“Proof” at New Century Theater

The New York smash hits the summer theater circuit

The Czech mathematician Kurt Gödel stated that just because something is true doesn’t mean you can prove it. That’s the dilemma facing the mathematician at the center of “Proof,” David Auburn’s Pulitzer and Tony-award-winning play. Catherine is a 25-year-old college dropout whose youth, gender and lack of formal training make it hard for her to be taken seriously in the rigorous arena of higher math. Well, no, not her youth-in fact, the point is made several times that all the great math minds have done their best work by their mid-20s and are all-but-washed-up before 30.

That was true of Catherine’s father, the greatest mathematical mind of his generation, who at an early age lost not only his edge, but his sanity. (And yes, there are strong echoes here of John Nash, the math genius whose schizophrenia was chronicled in “A Beautiful Mind.”) Catherine dropped out of school not because she couldn’t cut it, but because she needed to care for her father in their drafty old faculty house near the University of Chicago, where he once taught. This sacrifice has cost her a normal life, and some of her own identity. She has inherited her father’s mathematical gift, but also, possibly, his disposition to madness.

Catherine is a woman in a man’s field, a daughter in the shadow of a great man. Is she her father’s intellectual equal, a thinker and a person in her own right? Or is she a failure, or a fraud, or delusional? That’s not her father she’s conversing with, by the way, it’s his ghost-a presence born of memory and mourning in Catherine’s imagination. He died a week ago, and Catherine’s sister has come to Chicago for the funeral. Claire is the polar opposite of her turbulent sibling-level-headed and even-tempered where Catherine is moody and willful. Claire wants Catherine to come back with her to New York, where she can keep an eye on her-and maybe get some treatment for what Claire, too, fears might be inherited, er, instability, as she tactfully puts it.

Catherine’s search for validation turns on the disputed provenance of an elegant proof of a previously insoluble mathematical problem, found among her father’s notebooks.
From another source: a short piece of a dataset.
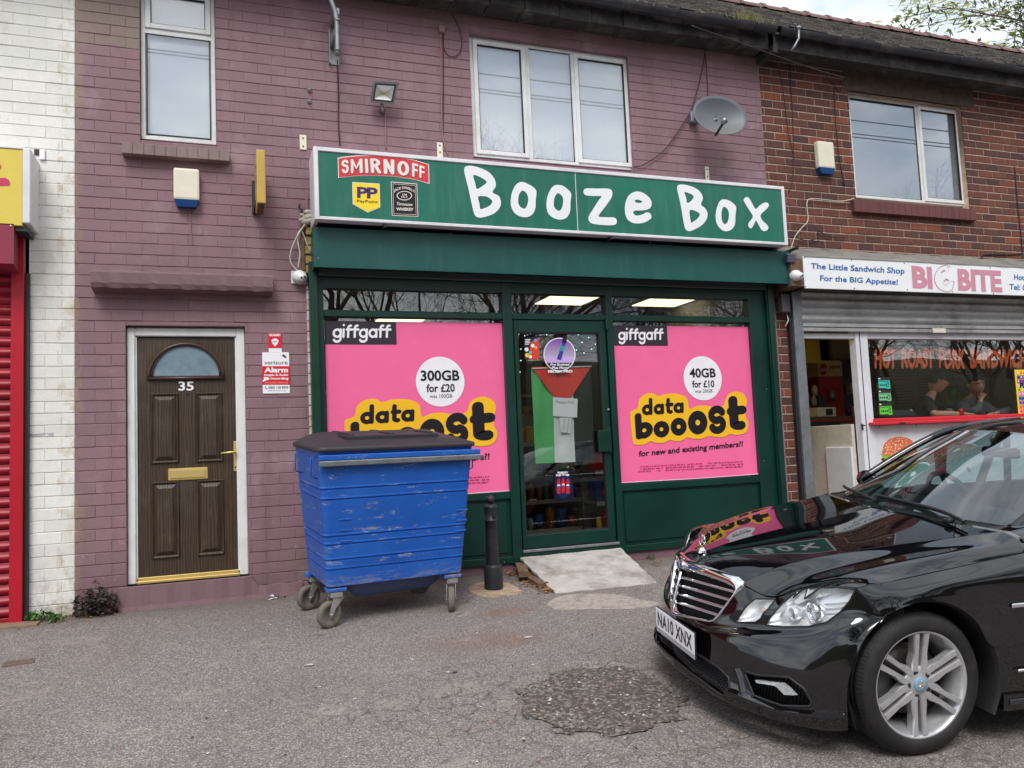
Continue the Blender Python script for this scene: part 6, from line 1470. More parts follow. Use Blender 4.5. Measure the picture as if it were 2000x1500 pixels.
# busy yellow and purple poster cut by the frame edge
t = thing('window_poster', 'tall yellow purple and pink offers poster at the right edge of the sandwich shop window', 'poster', W(1986, 808, .012))
a, c = X(1985, 760, .012), Z(1990, 811, .012); d = Z(1990, 722, .012); b = a+.34
mb = MB(); mb.box(a, b, .013, .016, c, d, printed('poster yellow ground', rgb(238, 206, 60))); mb.build('sheet', t)
for k, cc in enumerate((rgb(240, 120, 150), rgb(230, 150, 110), rgb(150, 110, 190), rgb(50, 110, 190), rgb(232, 110, 190), rgb(190, 210, 40), rgb(220, 190, 220), rgb(90, 50, 140), rgb(120, 70, 160), rgb(246, 196, 50))):
    z0_ = c+(d-c)*(.05+k*.093); mb = MB(); mb.box(a+.03, b-.02, .010, .0125, z0_, z0_+(d-c)*.078, printed('poster band %d' % k, cc)); 
    for q in range(5): mb.sphere((a+.05+q*.055, .010, z0_+(d-c)*.04), .014, printed('poster dot', RN.choice([rgb(240, 230, 230), rgb(60, 30, 90), rgb(220, 50, 60)])), 8, (1, .15, 1))
    mb.build('colour_band', t)
text_px('FUN', [(1992, 748), (2014, 749), (2014, 759), (1992, 757)], .006, M_PBLK, parent=t, bold=.05)
# pictures on the white panel: burger and red cup
def panel_pic():
    t = thing('burger_picture', 'burger picture stuck on the white panel below the sandwich shop window', 'sticker', W(1755, 890, -.014))
    def bun():
        tt = NT('printed bun'); p = tt.pos(); v = tt.n('ShaderNodeTexVoronoi'); v.inputs['Scale'].default_value = 46; tt.l(p, v.inputs['Vector']); c = tt.mix(tt.ramp(v.outputs[0], (.28, 1.0), (.36, 0.0)), rgb(216, 112, 66), rgb(246, 222, 196)); tt.l(c, tt.b.inputs['Base Color']); tt.set(rough=.4); return tt.m
    F = lambda x, y: (1680+.16*x, 830+.16*y)
    flat_mesh([[F(x, y) for x, y in [(276, 350), (275, 300), (290, 245), (330, 190), (390, 158), (470, 145), (550, 150), (620, 180), (670, 235), (695, 300), (690, 355), (600, 375), (480, 382), (360, 378)]]], -.014, bun(), 'top_bun', t, sm=4)
    flat_mesh([[F(x, y) for x, y in [(280, 352), (690, 356), (712, 380), (690, 412), (640, 400), (590, 420), (520, 405), (450, 424), (380, 405), (320, 420), (275, 395), (268, 372)]]], -.0125, printed('printed lettuce', rgb(150, 180, 50)), 'lettuce', t, sm=3)
    flat_mesh([[F(x, y) for x, y in [(285, 400), (690, 400), (695, 450), (640, 475), (340, 475), (285, 450)]]], -.0115, printed('printed patty', rgb(96, 56, 40)), 'patty', t, sm=3)
    flat_mesh([[F(x, y) for x, y in [(275, 455), (700, 455), (690, 520), (620, 560), (480, 575), (350, 560), (285, 520)]]], -.0135, printed('printed bun base', rgb(206, 170, 90)), 'bottom_bun', t, sm=3)
    t = thing('cup_picture', 'tall red drink cup picture on the white panel seen through the car windows', 'sticker', W(1838, 900, -.014))
    flat_mesh([[F(x, y) for x, y in [(893, 300), (1060, 280), (1050, 590), (1020, 610), (950, 612), (925, 590)]]], -.0125, printed('printed red cup', rgb(170, 34, 66)), 'cup', t)
    flat_mesh([[F(x, y) for x, y in [(900, 345), (1058, 330), (1052, 520), (922, 525)]]], -.014, printed('printed dark drink', rgb(96, 60, 56)), 'drink', t)
    t = thing('small_notice', 'small printed opening notice low on the white panel seen through the car windows', 'notice', W(1890, 920, -.014))
    mb = MB()
    for k in range(4): q = W(*F(1290+8*k, 520+16*k), -.013); mb.box(q[0], q[0]+.05, -.0125, -.0115, q[2]-.005, q[2]+.005, M_PGREY)
    mb.build('print', t)
panel_pic()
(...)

The discovery could be her salvation, or her undoing. It could also make the career of the young math professor to whom she gives the manuscript. Hal is a former student of Catherine’s father, and he instantly recognizes its importance.

In his production for New Century Theater in Northampton, Massachusetts, Jack Neary uses this character for comic relief. The guy is a self-confessed math geek, and Patrick Tangredi goes with that all the way, giving us a study in awkward self-consciousness. The other characters also get laughs in this serious but far from solemn play. Steve Brady is a gruff, acidic father whose tart comments never hide the tenderness he feels for his brilliant, troubled daughter, and Nicole Sypher’s Catherine has her share of barbed, bitter witticisms.

Neary’s staging is solid and serviceable, and so is Daniel D. Rist’s impressively realistic setting, a two-story house whose back porch looks over a scrubby yard and whose gray clapboards are dappled with sun and moonlight filtered through leafy trees. The production works, but stops one step shy of the nuances it needs to really sizzle. We need to side with Catherine, but we also need to sympathize with Claire’s frustrations over her exasperating sister, and despite Cate Damon’s sure-footed performance, we don’t. We need to believe that Hal is more than a callow nerd, and in Tangredi’s overly twitchy performance, that’s hard.

And we need to be uncertain about what’s really going on with Catherine. Genius or wannabe? Wrestling with reality or flirting with insanity? Sypher gives a persuasive and affecting performance-a passionate, volatile young woman with a brittle protective shell. But it would be even stronger if there were more doubt on the way to the proof.